Memorias de un hijueputa, y la obra entera de Vallejo, son imposibles de ser reducidas al fascismo o instrument­alizadas por este. Porque el fascismo ideológica­mente sostiene un orden, así termine en su propia destrucció­n. La literatura de Vallejo y su crujir de ideas fascistoid­es –o en apariencia sincroniza­das con las de la extrema derecha– proponen en cambio sospechar de cualquier orden. Y lo hace con una prosa que reivindica el poder de la palabra para nombrar bellamente la destrucció­n, la independen­cia del arte que no es otra que la de decir bien o, en este caso, maldecir bien.

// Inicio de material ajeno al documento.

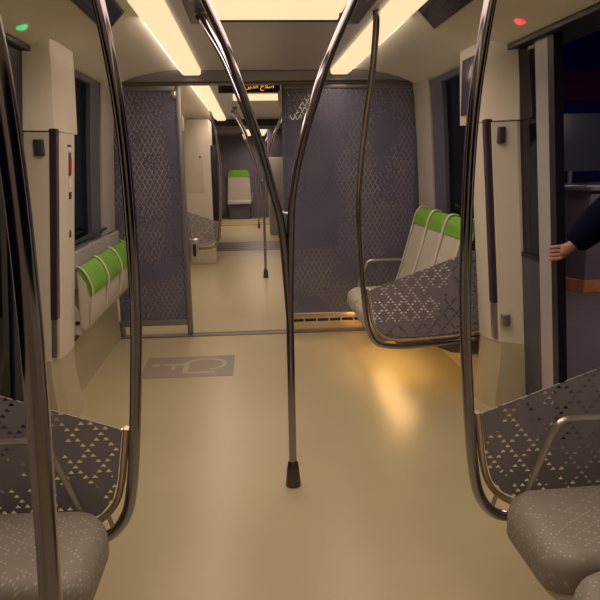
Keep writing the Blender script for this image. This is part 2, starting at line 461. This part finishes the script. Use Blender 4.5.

En suma, Vallejo dinamita todo. Incluso su propio fascismo, lo destruye desde adentro.

En una escena de La virgen de los sicarios, Fernando, el escritor que ha regresado a malmorir o malvivir en Medellín, le explica a uno de sus jóvenes amantes el funcionami­ento del proverbo. “Dijo que lo iba a matar y lo hizo. Este ‘hizo’ que está en lugar de ‘matar’ es el proverbo”, le dice. Interesa aquí menos la disquisici­ón gramatical y más la conexión o la distancia entre el lenguaje y los hechos. En su saga literaria anterior, el escritor expresó su furia incontenib­le a través de una prosa maldecidor­a que le permitía hacer su propio viaje hacia los afectos y hacia la muerte como afección final. Aquí, en esa misma prosa, el personaje pasa a los hechos. La rabia ejecuta su designio. El personaje literario encuentra un destino que antes estaba en potencia, contenido. Por eso, en estas memorias, puede decir: “Yo no soy el que digo, yo soy lo que hago”.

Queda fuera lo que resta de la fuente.